Ivan Alyosha and Dmitri

In The Brothers Karamazov, Ivan and Alyosha are full brothers, sharing an upbringing as well as bloodline. A character sketch of the Brothers Karamazov illustrates how they were removed from their father's negligence by, first, the servant Grigory, then by a wealthy relative of their mother, and finally by a kind, generous, honest man, Yefim Petrovitch. Ivan left Petrovitch's care to study and live elsewhere, and developed into an atheist and intellectual, a writer and critic, who broods and introspects and expounds on his ideas through the articles he publishes. His bitterness against his father is not over an inheritance, but over a lack of provision from a man who has more than enough to indulge himself in a degraded lifestyle, and who preferred to neglect his sons rather than give them any meaningful assistance.

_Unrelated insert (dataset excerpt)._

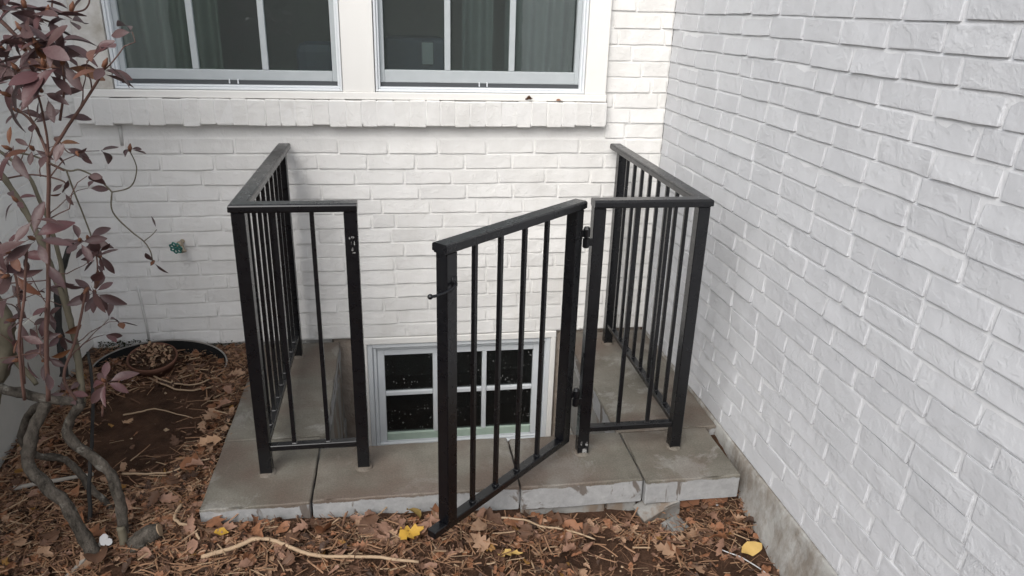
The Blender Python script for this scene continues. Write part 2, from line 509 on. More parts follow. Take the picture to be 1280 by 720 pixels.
def cut(iv, holes):
    out = [iv]
    for h0, h1 in holes:
        nw = []
        for a, b in out:
            if h1 <= a or h0 >= b:
                nw.append((a, b)); continue
            if a < h0: nw.append((a, h0))
            if b > h1: nw.append((h1, b))
        out = nw
    return [(a, b) for a, b in out if b - a > .025]

def wv(u, z, seed):
    return .0042 * ns(u * 1.6, z * 2.2, seed) + .0016 * ns(u * 6, z * 9, seed + 3)
def brick_wall(root, u0, u1, z0, ncourse, module, bmat, mmat, holes, seed, deep=1.0, visible=300, vis_test=None):
    R = random.Random(seed)
    bricks = []
    for k in range(ncourse):
        zb = z0 + k * CH
        hs = [(a, b) for a, b, c0, c1 in holes if zb + CH - .012 > c0 and zb + .012 < c1]
        u = u0 - module * ((.5 if k % 2 else 0) + R.uniform(.0, .12)) - R.choice((0, 0, .06))
        while u < u1:
            L = module + R.uniform(-.006, .006)
            if R.random() < .07:
                L = module * .5
            a, b = max(u, u0), min(u + L, u1)
            if b - a > .02:
                for c, d in cut((a, b), hs):
                    bricks.append((c, d, zb))
            u += L
    vis, rest = [], []
    mw = root.matrix_world
    for c, d, zb in bricks:
        p = mw @ Vector(((c + d) / 2, 0, zb + .03))
        q = to_px(p)
        if in_view(p) and (vis_test is None or vis_test(p)):
            vis.append((q[2], c, d, zb))
        else:
            rest.append((c, d, zb))
    vis.sort()
    rest += [b[1:] for b in vis[visible:]]
    vis = vis[:visible]
    for _, c, d, zb in vis:
        g = R.uniform(.008, .0135) if d - c > .05 else .007
        m, sx = brick_mesh(d - c - g, R.randrange(9), bmat, deep)
        o = mesh_obj('brick', m, root, ((c + d) / 2, R.uniform(-.0008, .0008) * deep, zb + JT + R.uniform(-.0015, .0015) + wv((c + d) / 2, zb, seed)))
        o.scale = (sx, 1, 1)
        o.rotation_euler = (0, R.uniform(-.007, .007) - (wv(d, zb, seed) - wv(c, zb, seed)) / max(.05, d - c), R.uniform(-.006, .006))
    if rest:
        V, Fc, SMF = [], [], []
        for c, d, zb in rest:
            m, sx = brick_mesh(d - c - .009, R.randrange(6), bmat, deep)
            n0 = len(V)
            oy = R.uniform(-.0008, .0008) * deep
            V += [((c + d) / 2 + v.co.x * sx, v.co.y + oy, zb + JT + v.co.z + wv((c + d) / 2, zb, seed)) for v in m.vertices]
            Fc += [tuple(n0 + i for i in p.vertices) for p in m.polygons]
            SMF += [p.use_smooth for p in m.polygons]
        me = bpy.data.meshes.new('further_bricks')
        me.from_pydata(V, [], Fc)
        me.materials.append(bmat)
        o = mesh_obj('further_bricks', me, root)
        o['kind'] = 'stuff'
    # the mortar bed the bricks stand proud of
    patches = []
    if holes:
        for a, b, c0, c1 in holes[:1]:
            patches = [(u0, u1, z0, c0), (u0, a, c0, c1), (b, u1, c0, c1), (u0, u1, c1, z0 + ncourse * CH)]
    else:
        patches = [(u0, u1, z0, z0 + ncourse * CH)]
    V, Fc = [], []
    for a, b, c0, c1 in patches:
        if b - a < .01 or c1 - c0 < .01:
            continue
        zz = [(c0, .003)]
        for k in range(ncourse + 1):
            zb = z0 + k * CH
            for dz, dp in ((-.001, .0008), (JT * .5, .0020), (JT + .002, .0032), (CH * .5, .0016)):
                if c0 + .002 < zb + dz < c1 - .002:
                    zz.append((zb + dz, dp))
        zz.append((c1, .003))
        nn = max(2, int((b - a) / .02))
        n0 = len(V)
        for z, dp in zz:
            for i in range(nn + 1):
                u = a + (b - a) * i / nn
                V.append((u, dp * deep ** .5 + .0013 * ns(u * 26, z * 50, seed) + .0008 * ns(u * 70, z * 90, seed + 4) - .0002, z + .0012 * ns(u * 30, z * 9, seed + 2) + (wv(u, z, seed) if c0 + .004 < z < c1 - .004 else 0)))
        for j in range(len(zz) - 1):
            for i in range(nn):
                q = n0 + j * (nn + 1) + i
                Fc.append((q, q + 1, q + nn + 2, q + nn + 1))
    me = bpy.data.meshes.new('mortar')
    me.from_pydata(V, [], Fc)
    me.materials.append(mmat)
    me.polygons.foreach_set('use_smooth', [True] * len(me.polygons))
    mesh_obj('mortar', me, root)
    return len(vis)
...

He begrudgingly supports himself by his wits and his writing, ultimately attracting attention from the monastery and secularists for his published opinions on the church courts. He lives amicably and continently with his increasingly debauched father. Alyosha is the shining hero of the novel. A relationship with a saintly monk, Father Zassima, and his devotion to serving humanity, has moved him to enter the local monastery, where he is a novice. Alyosha is the brother for everyone; the people in town love him for his acceptance and goodness. Every member of his family and the women they are involved with confide in him, trust him with their emotions and thoughts, and express their devotion to him. His relations with women are chaste, his regard for money nearly naive, and his lack of condemnation for anyone wins respect from all. His life is spiritual, clear-sighted, yet full of human interactions.
It can be said that The Brothers Karamazov maintains a simple story while balancing the weight of the world. Within the tale are mountains of contending forces: atheism and belief, the nature of man, socialism and individualism, freedom and justice, order and disorder, justice and injustice, harmony and chaos. These themes are explored in a variety of settings within the novel and it is important to understand that they do, indeed, represent some of the great allegories of our world.The three brothers, of very different ilk represent the following:
- Mind (Ivan)
- Body (Dmitry)
- Spirit (Alyosha)
The brothers are also a single organic whole and are a symbol of the division in modern man, and the violence that is done to that whole when fragmented. The very violence of the story occurs on all planes. It is, certainly, biblical, it is societal, personal, and spiritual. Also, certainly, it begins with the rape of the village idiot, Lizaveta Smerdyashchaya (nicknamed "Stinking Lizaveta" by the village (Part 1 - Book 3 - Chapter 1) at the hands of Fyodor Pavlovich Karamazov. It is fitting, for the story, and for the ancient myth of which it is derived, that the father is the perpetrator of the most horrific crime. Fyodor's barbarism is possible because he is the head of a broken house. Though the rape occurs so early in the story that we have scarce information to base such an opinion on, he is the corrupt foundation, the broken form upon which the three brothers must attempt to form their own lives. In this Fyodor represents the fatally flawed structures of totalitarianism, of the social structures of Russia at that time.
Violence begets violence, such is life, and such was the nature of the bastard child of Stinking Lizaveta, Smerdyakov who, in quite classical tradition, killed his own father. The fact that Smerdyakov was not suspect is testimony to the justice of the act. Even Dmitry, confronted on the stand, cannot blame his bastard brother, "I don't know anyone it could be, whether it's the hand of Heaven or of Satan, but... not Smerdyakov," (Part 3 - Book 9 - Chapter 5). The children of the meek, the masses, the faceless proletariat, idiots all, would rise and kill their master, the one who had broken their backs.
As the betrayal of Judas was necessary for the ultimate violence to be carried out against Christ, it was necessary that Dmitry, the body symbol, be sacrificed so that Alyosha, the soul symbol, could be set free of the curse of the family, the curse of life. For, in the mind of Dostoyevsky, life was, indeed, a curse to be suffered through at the hands of others who exercised unlimited control. The book, then, is the ultimate parable, it is a warning, it is a fortune for those who could understand to read and take some form of solace in. Proust, then, indeed, was right in his description of the book as a modern version of the crime-vengeance-expiation myth.